Python has mutable variables, or to be more specific, Python variables can be assigned to a particular object, and later re-assigned to another object, and so on. The obvious way to represent a Python variable in Haskell is to use an IORef, and that is what berp does. However, there are situations where ordinary Haskell variables would suffice – and they would be cheaper to use. For example, consider this function:
def euclideanDistance (x1,y1,x2,y2):
xDelta = x1 - x2
yDelta = y1 - y2
return math.sqrt(xDelta * xDelta + yDelta * yDelta)
All of the local variables in euclideanDistance are assigned to an object exactly once – they are never mutated. We could compile them to ordinary Haskell variables, and the resulting code would be more efficient (in both time and space, because each IORef is are allocated on the heap). It should be quite straightforward to analyse the usage of local variables and determine, perhaps conservatively, which ones are assigned at most once.
These features are implemented to a reasonable (but perhaps not complete) degree in the development version:
- Empty statements (
pass). - Assignment (including multiple assignment of the form
a, b = 0, 1). - Procedures (
def,lambda, function calls,return). - Conditional statements (
if,elifandelse). - Loops (
for,while,breakandcontinue). - Generators (
yield). - Exceptions (
try,except,finallyandraise). - Classes (
class, attribute lookup via the dot operator). - Arithmetic and logic operators.
- Method resolution order (the C3 MRO algorithm).

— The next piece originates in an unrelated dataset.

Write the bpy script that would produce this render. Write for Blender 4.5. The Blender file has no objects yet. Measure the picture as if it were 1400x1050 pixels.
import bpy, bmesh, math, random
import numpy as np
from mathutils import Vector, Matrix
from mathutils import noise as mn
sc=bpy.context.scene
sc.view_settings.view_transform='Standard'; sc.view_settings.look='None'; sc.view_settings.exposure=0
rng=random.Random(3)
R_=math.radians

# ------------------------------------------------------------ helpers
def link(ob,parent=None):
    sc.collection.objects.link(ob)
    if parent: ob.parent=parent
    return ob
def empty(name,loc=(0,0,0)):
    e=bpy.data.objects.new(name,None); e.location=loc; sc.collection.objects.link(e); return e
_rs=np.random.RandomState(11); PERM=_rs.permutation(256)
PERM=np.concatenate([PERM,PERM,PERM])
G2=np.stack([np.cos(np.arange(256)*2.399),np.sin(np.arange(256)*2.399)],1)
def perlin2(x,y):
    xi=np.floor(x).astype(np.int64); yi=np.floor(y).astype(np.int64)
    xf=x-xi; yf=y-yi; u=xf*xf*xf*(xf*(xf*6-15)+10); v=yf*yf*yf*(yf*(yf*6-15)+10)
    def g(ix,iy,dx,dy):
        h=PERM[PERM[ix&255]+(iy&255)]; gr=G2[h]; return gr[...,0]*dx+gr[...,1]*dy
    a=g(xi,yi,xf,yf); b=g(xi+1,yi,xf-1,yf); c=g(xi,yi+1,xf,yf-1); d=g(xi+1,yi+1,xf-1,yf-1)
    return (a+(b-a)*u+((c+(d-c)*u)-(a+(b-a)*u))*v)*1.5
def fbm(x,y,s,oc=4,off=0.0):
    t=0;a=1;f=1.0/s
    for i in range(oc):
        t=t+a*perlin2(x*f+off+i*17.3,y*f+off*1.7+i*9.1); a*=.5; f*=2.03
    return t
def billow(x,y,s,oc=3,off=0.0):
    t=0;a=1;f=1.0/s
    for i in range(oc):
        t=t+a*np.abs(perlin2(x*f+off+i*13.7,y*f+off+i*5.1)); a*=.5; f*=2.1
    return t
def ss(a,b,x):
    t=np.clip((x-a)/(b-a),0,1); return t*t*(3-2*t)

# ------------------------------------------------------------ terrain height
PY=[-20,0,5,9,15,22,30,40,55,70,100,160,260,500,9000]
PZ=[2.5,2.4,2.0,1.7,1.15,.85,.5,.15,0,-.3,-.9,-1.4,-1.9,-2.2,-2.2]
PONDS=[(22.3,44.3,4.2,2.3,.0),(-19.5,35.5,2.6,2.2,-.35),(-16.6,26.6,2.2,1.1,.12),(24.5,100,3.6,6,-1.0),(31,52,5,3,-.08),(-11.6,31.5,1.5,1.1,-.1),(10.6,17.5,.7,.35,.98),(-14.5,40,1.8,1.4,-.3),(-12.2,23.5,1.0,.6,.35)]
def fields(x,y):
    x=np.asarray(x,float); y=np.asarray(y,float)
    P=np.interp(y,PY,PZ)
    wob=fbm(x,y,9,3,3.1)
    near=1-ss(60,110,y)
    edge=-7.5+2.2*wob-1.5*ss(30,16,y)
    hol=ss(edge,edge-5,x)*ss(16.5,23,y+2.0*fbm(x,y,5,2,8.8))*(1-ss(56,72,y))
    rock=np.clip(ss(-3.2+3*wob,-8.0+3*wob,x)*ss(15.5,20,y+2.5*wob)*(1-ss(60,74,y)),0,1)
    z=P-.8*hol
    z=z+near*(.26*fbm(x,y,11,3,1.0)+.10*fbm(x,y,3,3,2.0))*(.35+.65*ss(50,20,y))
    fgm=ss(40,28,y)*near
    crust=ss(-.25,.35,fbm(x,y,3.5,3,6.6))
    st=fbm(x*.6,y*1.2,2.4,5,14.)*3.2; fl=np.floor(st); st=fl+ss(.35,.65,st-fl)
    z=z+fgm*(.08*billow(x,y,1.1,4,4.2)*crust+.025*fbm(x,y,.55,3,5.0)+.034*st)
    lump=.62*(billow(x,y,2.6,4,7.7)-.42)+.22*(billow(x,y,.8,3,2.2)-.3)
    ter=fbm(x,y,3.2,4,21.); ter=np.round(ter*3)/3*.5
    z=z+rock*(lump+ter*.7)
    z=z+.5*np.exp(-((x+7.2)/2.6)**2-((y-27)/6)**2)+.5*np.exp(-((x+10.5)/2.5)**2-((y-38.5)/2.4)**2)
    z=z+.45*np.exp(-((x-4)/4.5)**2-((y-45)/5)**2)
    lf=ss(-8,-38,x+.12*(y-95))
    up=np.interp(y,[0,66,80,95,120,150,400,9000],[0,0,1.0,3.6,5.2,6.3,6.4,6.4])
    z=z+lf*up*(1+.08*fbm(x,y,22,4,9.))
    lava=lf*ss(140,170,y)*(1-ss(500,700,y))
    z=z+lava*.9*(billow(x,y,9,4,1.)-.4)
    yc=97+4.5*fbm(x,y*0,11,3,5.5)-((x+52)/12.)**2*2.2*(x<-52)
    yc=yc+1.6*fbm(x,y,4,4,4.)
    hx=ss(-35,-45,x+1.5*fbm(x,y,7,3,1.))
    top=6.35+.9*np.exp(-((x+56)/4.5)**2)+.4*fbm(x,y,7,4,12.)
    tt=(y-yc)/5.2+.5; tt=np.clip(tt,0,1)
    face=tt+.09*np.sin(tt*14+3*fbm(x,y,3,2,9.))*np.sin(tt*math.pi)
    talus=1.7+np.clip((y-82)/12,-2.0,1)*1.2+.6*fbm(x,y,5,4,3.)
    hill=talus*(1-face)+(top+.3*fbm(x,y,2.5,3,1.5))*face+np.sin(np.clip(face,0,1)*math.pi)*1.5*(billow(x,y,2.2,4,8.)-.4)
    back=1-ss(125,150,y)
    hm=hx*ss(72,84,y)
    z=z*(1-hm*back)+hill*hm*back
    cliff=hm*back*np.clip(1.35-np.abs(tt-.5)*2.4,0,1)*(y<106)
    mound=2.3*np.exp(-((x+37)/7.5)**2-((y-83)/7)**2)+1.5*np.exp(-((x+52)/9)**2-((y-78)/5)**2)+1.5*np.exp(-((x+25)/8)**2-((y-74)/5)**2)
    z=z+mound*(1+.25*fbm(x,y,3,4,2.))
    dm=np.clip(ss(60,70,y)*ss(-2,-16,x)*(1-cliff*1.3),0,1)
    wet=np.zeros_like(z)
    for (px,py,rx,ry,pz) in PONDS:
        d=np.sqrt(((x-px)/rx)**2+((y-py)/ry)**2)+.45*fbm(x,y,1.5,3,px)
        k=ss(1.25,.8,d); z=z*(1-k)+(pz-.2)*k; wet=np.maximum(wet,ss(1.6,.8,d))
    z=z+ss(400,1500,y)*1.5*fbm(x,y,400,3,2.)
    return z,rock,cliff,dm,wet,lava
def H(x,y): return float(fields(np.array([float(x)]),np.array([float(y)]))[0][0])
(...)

- Primitive types: lists, tuples, strings, integers, booleans, dictionaries, generators, none.
- Interactive I/O (
printandinput). - Subscription.
These features are not implemented at all in the current version:
- Module imports.
- Keyword and default arguments.
- Comprehensions.
- The
evalfunction. - Metaclasses.
- Decorators.
- Augmented assignment (
+=etcetera). - File I/O.
- Variable scope annotations (
globalandnonlocal).
As an example, consider this simple Python implementation of the factorial function:
def fac(n, acc):
if n == 0:
return acc
else:
return fac(n-1, n*acc)
print(fac(1000, 1))
Given the above Python code as input, Berp will produce the following Haskell code as output:
module Main where
import Berp.Base
import qualified Prelude
main = runStmt init
init
= do _s_fac <- var "fac"
def _s_fac 2 none
(\ [_s_n, _s_acc] ->
ifThenElse
(do _t_6 <- read _s_n
_t_6 == 0)
(do _t_7 <- read _s_acc
ret _t_7)
(do _t_0 <- read _s_fac
_t_1 <- read _s_n
_t_2 <- _t_1 - 1
_t_3 <- read _s_n
_t_4 <- read _s_acc
_t_5 <- _t_3 * _t_4
tailCall _t_0 [_t_2, _t_5]))
_t_8 <- read _s_print
_t_9 <- read _s_fac
_t_10 <- _t_9 @@ [1000, 1]
_t_8 @@ [_t_10]
Even without knowing the details of the translation you ought to be able to see that there is a fairly strong correspondence between the input Python code and the output Haskell code. Most of the tricky work on the Haskell side is done by the Berp runtime library which implements all the primitive functions such as def, while etcetera.
There is plenty of room for improvement in the generated code. For example, you can see that some temporary variables are read multiple times redundantly. The focus of the implementation effort so far has been to get berp working rather than to make it go fast. We will attempt to improve the generated code when the rest of the system is more stable.